Investigators Recover China Eastern Airlines MU5735 Flight Data Recorder

The team investigating the crash of China Eastern Airlines Flight MU5735 has recovered its flight data recorder, pictured here. (Photo, courtesy of Xinhua News Agency)

The team investigating the fatal crash of a China Eastern Airlines Boeing 737-800 in south China’s Guangxi Zhuang Autonomous Region last week has recovered the aircraft’s flight data recorder (FDR), according to a media briefing held by leaders involved with the investigation on Sunday.

On March 21, the Boeing 737-800 NG operating as China Eastern Airlines Flight MU5735 from Kunming to Guangzhou lost contact with air traffic controllers and crashed over the city of Wuzhou, Guangxi. All 123 passengers and nine flight crew members onboard were confirmed as dead on Saturday, according to a statement released by the Civil Aviation Administration of China (CAAC). The agency has been releasing updates about the accident investigation primarily through state affiliated media outlets such as Xinhua and CGTN, among others.

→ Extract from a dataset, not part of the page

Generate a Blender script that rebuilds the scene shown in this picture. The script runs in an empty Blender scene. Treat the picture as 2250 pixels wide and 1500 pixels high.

Zhu Tao, head of the aviation safety office of the Civil Aviation Administration of China, told a press briefing held on Sunday that the FDR was recovered approximately 40 meters from the aircraft crash site and has already been sent to a lab in Beijing for decoding. While some parts of the FDR have damage, “the exterior of its data-storage unit is relatively complete,” Tao said.

The cockpit voice recorder from the crashed 737 was already previously recovered last Wednesday.

Flight tracking provider FlightRadar24’s replay of the flight shows that the aircraft reached 29,100 feet before taking a sharp nose dive into the ground. The playback of the flight shows that the aircraft started to climb briefly when it reached 7,200 feet and then took a second dive that ultimately crashed into the ground. The aircraft disappeared from radar coverage around 4,400 feet, according to an update released by CGTN.

Boeing released a statement Saturday following CAAC’s confirmation of the death of all 132 passengers and crew members onboard, stating, “We extend our deepest condolences for the loss of those on board China Eastern Airlines Flight MU 5735. Our thoughts and prayers are with the passengers and crew, their families and all those affected by this accident. Boeing will continue to support our airline customer during this difficult time.”

The aircraft manufacturer is providing a technical team in support of the National Transport Safety Board (NTSB) to support CAAC, which has assumed the lead role in the investigation. Based on information and statements released by state-affiliated Chinese media outlets about the investigation, the Boeing 737-800 that was operated as MU5735 was first delivered to the airline in 2015 and had been in service for less than seven years.

Investigators are still trying to determine an official cause of the crash.